TREX COMPANY, INC. Amended and Restated 1999 Incentive Plan for Outside Directors Non-Incentive Stock Option Agreement for Directors

EX-10.2 3 dex102.htm EXHIBIT 10.2 Exhibit 10.2

Exhibit 10.2

TREX COMPANY, INC.

Amended and Restated 1999 Incentive Plan for Outside Directors

Non-Incentive Stock Option Agreement for Directors

Grant Date:

Stock Option Exercise Price:

Last Date to Exercise:

Number of Shares of Common Stock

Covered by Grant of Options:

We are pleased to inform you that the Board of Directors or the Compensation Committee of the Board of Directors has granted you an option to purchase Trex Company, Inc. common stock. Your grant has been made under the Company’s Amended and Restated 1999 Incentive Plan for Outside Directors (the “Plan”), which, together with the terms contained in this Agreement, sets forth the terms and conditions of your grant and is incorporated herein by reference. A copy of the Plan is attached. Please review it carefully. If any provisions of the Agreement should appear to be inconsistent with the Plan, the Plan will control.

 

This stock option grant has been executed

and delivered as of January 3, 2006 on

behalf of Trex Company, Inc.

 

(Chairman’s Name)
Chairman and Chief Executive Officer

 

ACCEPTED AND AGREED TO:  

 

 
(Director’s Name)  

This is not a stock certificate or a negotiable instrument. Transferable only pursuant to Section 11.2 of the Company’s 2005

Stock Incentive Plan.


1. Vesting:

Subject to the terms of the Plan, the Option becomes vested as to 100% of the shares of Stock purchasable pursuant to the Option on the date of grant of the Option.

2. Exercise:

You may exercise this Option, in whole or in part, to purchase a whole number of vested shares at any time of not less than 100 shares, unless the number of shares purchased is the total number available for purchase under the Option, by following the exercise procedures as set forth in the Plan. All exercises must take place before the Last Date to Exercise (shown on the covers sheet), or such earlier termination of the Option.

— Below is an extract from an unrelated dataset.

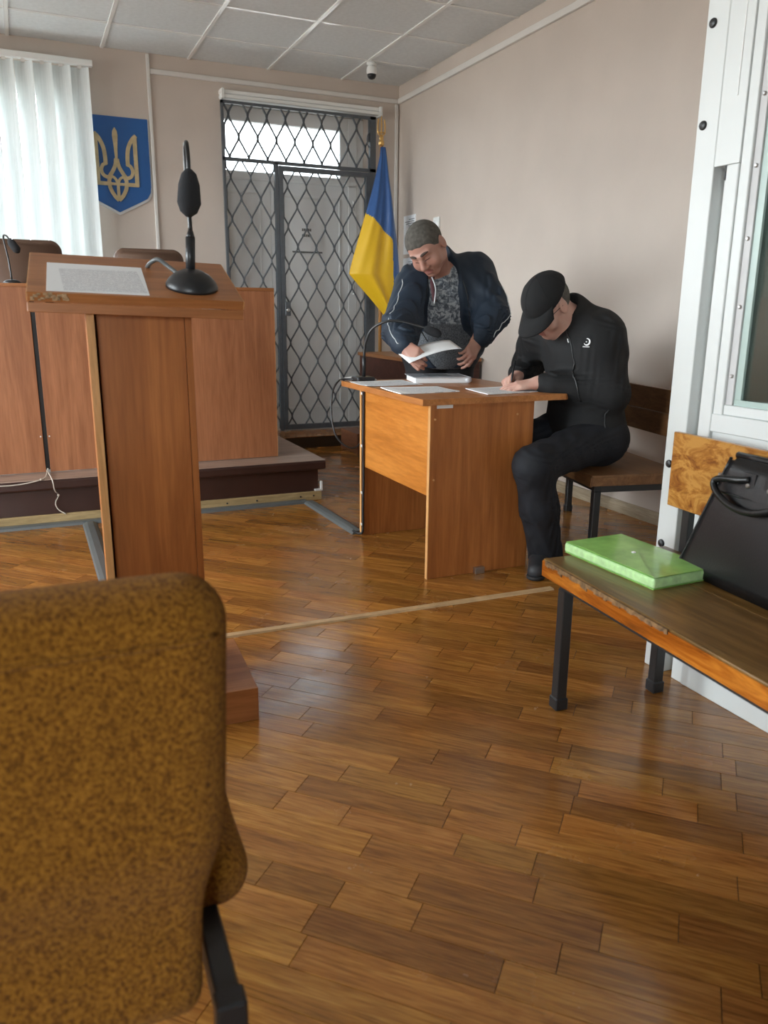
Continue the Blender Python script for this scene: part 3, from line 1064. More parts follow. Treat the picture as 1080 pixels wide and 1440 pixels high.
# microphone on the lectern
LM = LT3 @ Matrix.Translation((.128, .095, .0212))
mc = thing('lectern_microphone', 'black gooseneck microphone with foam head and round base on the lectern', 'microphone', LM.translation)
lm = LM.translation
MB(LM).lathe([(.062, 0), (.062, .006), (.056, .017), (.043, .030), (.026, .039), (.012, .042)], n=32).build('base', M_BLACKP, mc, True)
sx0, sy0, sz0 = lm.x + .0, lm.y + .01, lm.z
MB().tube([(sx0, sy0, sz0 + .03), (sx0 + .004, sy0, sz0 + .115)], .0115, 16).tube([(sx0 + .004, sy0, sz0 + .115), (sx0 + .0045, sy0, sz0 + .122), (sx0 + .005, sy0, sz0 + .132)], [.0115, .009, .006], 16).build('stem', M_BLACKP, mc, True)
gp = smooth_path([(sx0 + .005, sy0, sz0 + .13), (sx0 + .006, sy0 + .01, sz0 + .20), (sx0 + .004, sy0 + .012, sz0 + .28), (sx0 + .002, sy0 - .005, sz0 + .316), (sx0 - .002, sy0 - .04, sz0 + .318), (sx0 - .004, sy0 - .062, sz0 + .285), (sx0 - .005, sy0 - .066, sz0 + .25)], 6)
MB().tube(gp, .0052, 10).build('gooseneck', M_BLACKM, mc, True)
MB().tube([(sx0 - .005, sy0 - .066, sz0 + .258), (sx0 - .005, sy0 - .067, sz0 + .248), (sx0 - .006, sy0 - .068, sz0 + .225), (sx0 - .008, sy0 - .069, sz0 + .185), (sx0 - .010, sy0 - .07, sz0 + .165), (sx0 - .011, sy0 - .07, sz0 + .155)], [.007, .017, .024, .027, .019, .006], 18).build('foam_windscreen', M_FOAM, mc, True)
MB().tube(smooth_path([(sx0 - .015, sy0 + .045, sz0 + .028), (sx0 - .04, sy0 + .075, sz0 + .052), (sx0 - .06, sy0 + .09, sz0 + .068), (sx0 - .075, sy0 + .11, sz0 + .062), (sx0 - .08, sy0 + .15, sz0 + .052)], 6), .0055, 8).build('cable', M_DUCT, mc, True)

# ------------------------------------------------------------------ small desk
dk = thing('small_desk', 'small cherry laminate desk with papers between the two men', 'desk', (1.75, 3.15, 0))
MB().box(1.436, 1.922, 2.757, 2.775, 0.0, 0.722, .001).build('end_panel', M_LAMIN, dk)
MB().box(1.4335, 1.4365, 2.7565, 2.7755, 0.0, 0.722).build('edge_band', M_EDGE, dk)
MB().box(1.436, 1.922, 3.470, 3.488, 0.0, 0.722, .001).build('end_panel', M_LAMIN, dk)
MB().box(1.4335, 1.4365, 3.4695, 3.4885, 0.0, 0.722).build('edge_band', M_EDGE, dk)
MB().box(1.450, 1.466, 2.776, 3.469, 0.345, 0.722, .001).build('modesty_panel', M_DESKP, dk)
top = [(1.392, 2.742), (2.07, 2.742), (2.085, 2.75), (2.092, 2.768), (2.092, 3.60), (2.07, 3.622), (1.392, 3.622)]
MB().prism(top, 'z', 0.7225, 0.7475).build('top', M_LAMINY, dk)
MB().box(1.462, 1.533, 2.7545, 2.757, 0.708, 0.724).build('inventory_sticker', M_TRUNK, dk)
for x, z in ((1.455, .665), (1.455, .42), (1.84, .67)):
    MB().tube([(x, 2.7575, z), (x, 2.7545, z)], .0045, 8).build('screw_cap', M_EDGE, dk)
MB().box(1.655, 1.70, 2.735, 2.757, 0.0, 0.028, .002).build('floor_bracket', M_STEEL, dk)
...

The number of shares you may purchase as of any date cannot exceed the total number of shares vested by that date, less any shares you have previously acquired by exercising this Option.

3. Option Termination:

Your Option will terminate immediately upon termination of your service for “Cause.” If your service terminates for a reason other than for Cause, the Option will expire five (5) years after your termination, or, if earlier, immediately after the Last Date to Exercise. “Cause” means, as determined by the Board, (i) gross negligence or willful misconduct in connection with the performance of duties; (ii) conviction of a felony or of a crime involving moral turpitude; or (iii) material breach of any term of any employment, consulting or other services, confidentiality, intellectual property or non-competition agreements.

4. Taxes and Withholding:

This Option shall not constitute an incentive stock option within the meaning of Section 422 of the Internal Revenue Code of 1986, as amended. In the event that the Company determines that any federal, state, local or foreign tax or withholding payment is required relating to the exercise or sale of shares arising from this grant, the Company shall have the right to require such payments from you, or withhold such amounts from other payments due to you from the Company, a Subsidiary or an Affiliate.

5. Transferability:

The Option may be transferred in a manner consistent with Section 10.2 of the Company’s 2005 Stock Incentive Plan.